Set down the material exactly as given, please, from its first line through the line that includes "COL = scene.collection".

━━ Raw data ━━

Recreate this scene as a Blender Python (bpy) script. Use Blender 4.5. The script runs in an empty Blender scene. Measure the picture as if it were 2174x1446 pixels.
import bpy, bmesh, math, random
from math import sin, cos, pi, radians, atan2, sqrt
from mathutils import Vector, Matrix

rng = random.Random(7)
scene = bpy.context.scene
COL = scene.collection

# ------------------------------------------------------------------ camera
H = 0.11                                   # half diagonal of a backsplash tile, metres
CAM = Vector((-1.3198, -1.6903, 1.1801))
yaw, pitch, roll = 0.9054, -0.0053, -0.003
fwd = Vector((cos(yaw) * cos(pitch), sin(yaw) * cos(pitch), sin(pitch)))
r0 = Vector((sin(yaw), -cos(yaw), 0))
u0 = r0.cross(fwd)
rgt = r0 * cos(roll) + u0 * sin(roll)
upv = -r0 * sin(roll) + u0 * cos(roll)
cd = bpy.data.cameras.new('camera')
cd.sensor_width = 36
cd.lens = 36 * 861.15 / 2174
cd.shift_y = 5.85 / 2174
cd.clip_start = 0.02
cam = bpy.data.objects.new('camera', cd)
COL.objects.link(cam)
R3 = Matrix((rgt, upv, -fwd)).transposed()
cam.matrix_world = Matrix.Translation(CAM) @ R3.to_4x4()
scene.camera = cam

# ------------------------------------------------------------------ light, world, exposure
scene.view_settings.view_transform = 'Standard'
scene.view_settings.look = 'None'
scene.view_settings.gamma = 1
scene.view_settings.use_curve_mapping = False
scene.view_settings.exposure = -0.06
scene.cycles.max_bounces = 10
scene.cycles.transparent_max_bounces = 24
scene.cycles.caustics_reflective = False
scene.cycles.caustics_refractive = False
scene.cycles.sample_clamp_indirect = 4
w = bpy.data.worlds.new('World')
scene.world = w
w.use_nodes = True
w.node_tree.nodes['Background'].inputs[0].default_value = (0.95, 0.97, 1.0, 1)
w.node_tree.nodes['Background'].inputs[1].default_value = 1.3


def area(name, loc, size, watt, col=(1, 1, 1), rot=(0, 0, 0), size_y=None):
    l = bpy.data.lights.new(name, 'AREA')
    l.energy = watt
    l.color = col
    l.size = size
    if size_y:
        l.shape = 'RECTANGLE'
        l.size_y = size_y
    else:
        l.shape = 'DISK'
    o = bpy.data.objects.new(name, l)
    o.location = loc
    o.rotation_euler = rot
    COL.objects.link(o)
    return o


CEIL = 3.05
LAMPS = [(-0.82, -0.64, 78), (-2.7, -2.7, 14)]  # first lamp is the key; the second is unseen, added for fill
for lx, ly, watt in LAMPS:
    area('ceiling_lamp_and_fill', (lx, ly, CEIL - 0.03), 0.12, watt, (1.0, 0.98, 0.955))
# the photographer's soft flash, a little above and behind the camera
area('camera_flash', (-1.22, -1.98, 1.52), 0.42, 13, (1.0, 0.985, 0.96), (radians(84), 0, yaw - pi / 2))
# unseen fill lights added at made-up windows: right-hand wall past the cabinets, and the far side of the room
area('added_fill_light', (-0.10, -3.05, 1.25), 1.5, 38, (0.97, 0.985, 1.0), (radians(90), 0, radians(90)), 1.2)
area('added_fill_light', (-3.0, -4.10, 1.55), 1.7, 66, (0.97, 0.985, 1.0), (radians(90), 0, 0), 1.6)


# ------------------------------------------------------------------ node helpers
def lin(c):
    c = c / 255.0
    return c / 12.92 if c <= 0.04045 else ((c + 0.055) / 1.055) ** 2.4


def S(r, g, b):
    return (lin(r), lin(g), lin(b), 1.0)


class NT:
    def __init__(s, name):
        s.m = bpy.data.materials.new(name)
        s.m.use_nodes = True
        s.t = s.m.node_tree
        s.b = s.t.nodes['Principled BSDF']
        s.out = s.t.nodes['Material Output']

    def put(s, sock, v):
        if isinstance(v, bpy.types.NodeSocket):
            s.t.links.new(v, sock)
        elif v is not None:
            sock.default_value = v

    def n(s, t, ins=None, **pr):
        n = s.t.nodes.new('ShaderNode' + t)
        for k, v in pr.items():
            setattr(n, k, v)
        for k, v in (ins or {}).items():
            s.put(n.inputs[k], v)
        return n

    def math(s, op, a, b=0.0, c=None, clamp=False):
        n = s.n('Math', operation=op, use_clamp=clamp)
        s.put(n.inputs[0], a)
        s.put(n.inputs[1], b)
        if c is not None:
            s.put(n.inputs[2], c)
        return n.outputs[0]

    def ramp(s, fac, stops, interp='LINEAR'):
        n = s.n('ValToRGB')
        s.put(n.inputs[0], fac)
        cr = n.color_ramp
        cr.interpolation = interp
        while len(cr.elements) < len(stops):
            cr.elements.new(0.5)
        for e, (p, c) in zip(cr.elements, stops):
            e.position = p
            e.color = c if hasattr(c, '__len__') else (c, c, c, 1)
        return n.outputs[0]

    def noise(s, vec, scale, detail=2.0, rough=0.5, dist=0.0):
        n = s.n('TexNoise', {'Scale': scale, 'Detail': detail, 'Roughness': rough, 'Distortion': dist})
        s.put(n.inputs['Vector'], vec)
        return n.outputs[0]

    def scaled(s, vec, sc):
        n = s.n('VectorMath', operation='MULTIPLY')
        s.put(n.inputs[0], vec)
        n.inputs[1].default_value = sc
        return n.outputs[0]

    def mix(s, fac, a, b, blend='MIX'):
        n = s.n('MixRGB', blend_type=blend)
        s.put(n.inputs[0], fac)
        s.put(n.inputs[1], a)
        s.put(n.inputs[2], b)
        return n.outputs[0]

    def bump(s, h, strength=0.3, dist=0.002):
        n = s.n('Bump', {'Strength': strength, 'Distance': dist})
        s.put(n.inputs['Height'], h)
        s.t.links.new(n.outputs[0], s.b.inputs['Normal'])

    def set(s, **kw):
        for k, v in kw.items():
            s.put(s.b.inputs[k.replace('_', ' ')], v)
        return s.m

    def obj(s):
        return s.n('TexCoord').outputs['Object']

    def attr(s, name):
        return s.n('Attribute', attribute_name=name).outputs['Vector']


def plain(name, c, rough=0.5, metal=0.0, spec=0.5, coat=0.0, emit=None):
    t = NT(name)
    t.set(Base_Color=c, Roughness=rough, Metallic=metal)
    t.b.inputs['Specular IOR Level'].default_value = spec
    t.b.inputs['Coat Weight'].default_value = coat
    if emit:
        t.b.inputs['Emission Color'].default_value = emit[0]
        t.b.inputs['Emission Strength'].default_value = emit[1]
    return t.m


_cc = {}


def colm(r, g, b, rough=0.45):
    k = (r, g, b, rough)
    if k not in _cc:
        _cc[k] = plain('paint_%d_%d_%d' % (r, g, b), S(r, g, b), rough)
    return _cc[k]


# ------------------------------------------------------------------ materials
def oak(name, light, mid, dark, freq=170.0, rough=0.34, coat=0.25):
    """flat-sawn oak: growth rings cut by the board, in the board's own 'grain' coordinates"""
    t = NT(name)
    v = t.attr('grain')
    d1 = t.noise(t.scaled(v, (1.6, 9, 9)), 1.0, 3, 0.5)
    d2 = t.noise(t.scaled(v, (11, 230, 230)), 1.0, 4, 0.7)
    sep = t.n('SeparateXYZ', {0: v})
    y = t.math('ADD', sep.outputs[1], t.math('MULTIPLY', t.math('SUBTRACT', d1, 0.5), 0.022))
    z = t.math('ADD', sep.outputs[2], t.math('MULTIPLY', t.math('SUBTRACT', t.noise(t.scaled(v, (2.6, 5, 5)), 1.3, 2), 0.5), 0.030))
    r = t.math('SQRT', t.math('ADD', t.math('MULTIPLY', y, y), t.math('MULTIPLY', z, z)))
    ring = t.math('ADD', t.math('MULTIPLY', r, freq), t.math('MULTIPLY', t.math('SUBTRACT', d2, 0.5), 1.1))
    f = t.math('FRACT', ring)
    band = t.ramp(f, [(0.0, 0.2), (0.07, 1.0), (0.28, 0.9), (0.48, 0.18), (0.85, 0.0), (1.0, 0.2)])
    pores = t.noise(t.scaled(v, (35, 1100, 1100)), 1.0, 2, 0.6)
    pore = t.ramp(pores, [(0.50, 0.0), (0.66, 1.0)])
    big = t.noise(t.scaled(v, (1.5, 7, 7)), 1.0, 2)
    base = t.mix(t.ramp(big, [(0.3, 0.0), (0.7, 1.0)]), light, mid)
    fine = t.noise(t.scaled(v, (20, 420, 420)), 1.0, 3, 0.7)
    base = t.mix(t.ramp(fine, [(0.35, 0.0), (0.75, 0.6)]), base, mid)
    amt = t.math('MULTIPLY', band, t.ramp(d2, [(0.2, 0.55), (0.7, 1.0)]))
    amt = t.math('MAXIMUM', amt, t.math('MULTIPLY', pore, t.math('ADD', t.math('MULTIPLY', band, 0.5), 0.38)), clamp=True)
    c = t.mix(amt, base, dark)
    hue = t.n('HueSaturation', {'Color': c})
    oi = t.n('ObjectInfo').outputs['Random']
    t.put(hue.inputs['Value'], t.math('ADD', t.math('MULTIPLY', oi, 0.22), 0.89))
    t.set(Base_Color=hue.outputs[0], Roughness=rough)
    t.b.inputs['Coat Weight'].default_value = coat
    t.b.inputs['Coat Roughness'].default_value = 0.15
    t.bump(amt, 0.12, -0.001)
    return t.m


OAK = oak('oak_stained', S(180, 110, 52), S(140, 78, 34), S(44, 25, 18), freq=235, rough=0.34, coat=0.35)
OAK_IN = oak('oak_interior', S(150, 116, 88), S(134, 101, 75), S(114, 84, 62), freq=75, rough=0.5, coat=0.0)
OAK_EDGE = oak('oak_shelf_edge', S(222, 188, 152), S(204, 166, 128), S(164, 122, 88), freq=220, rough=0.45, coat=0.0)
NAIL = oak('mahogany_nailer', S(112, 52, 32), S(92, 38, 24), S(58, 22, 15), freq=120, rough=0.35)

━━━

## [Complete output]
Recreate this scene as a Blender Python (bpy) script. Use Blender 4.5. The script runs in an empty Blender scene. Measure the picture as if it were 2174x1446 pixels.
import bpy, bmesh, math, random
from math import sin, cos, pi, radians, atan2, sqrt
from mathutils import Vector, Matrix

rng = random.Random(7)
scene = bpy.context.scene
COL = scene.collection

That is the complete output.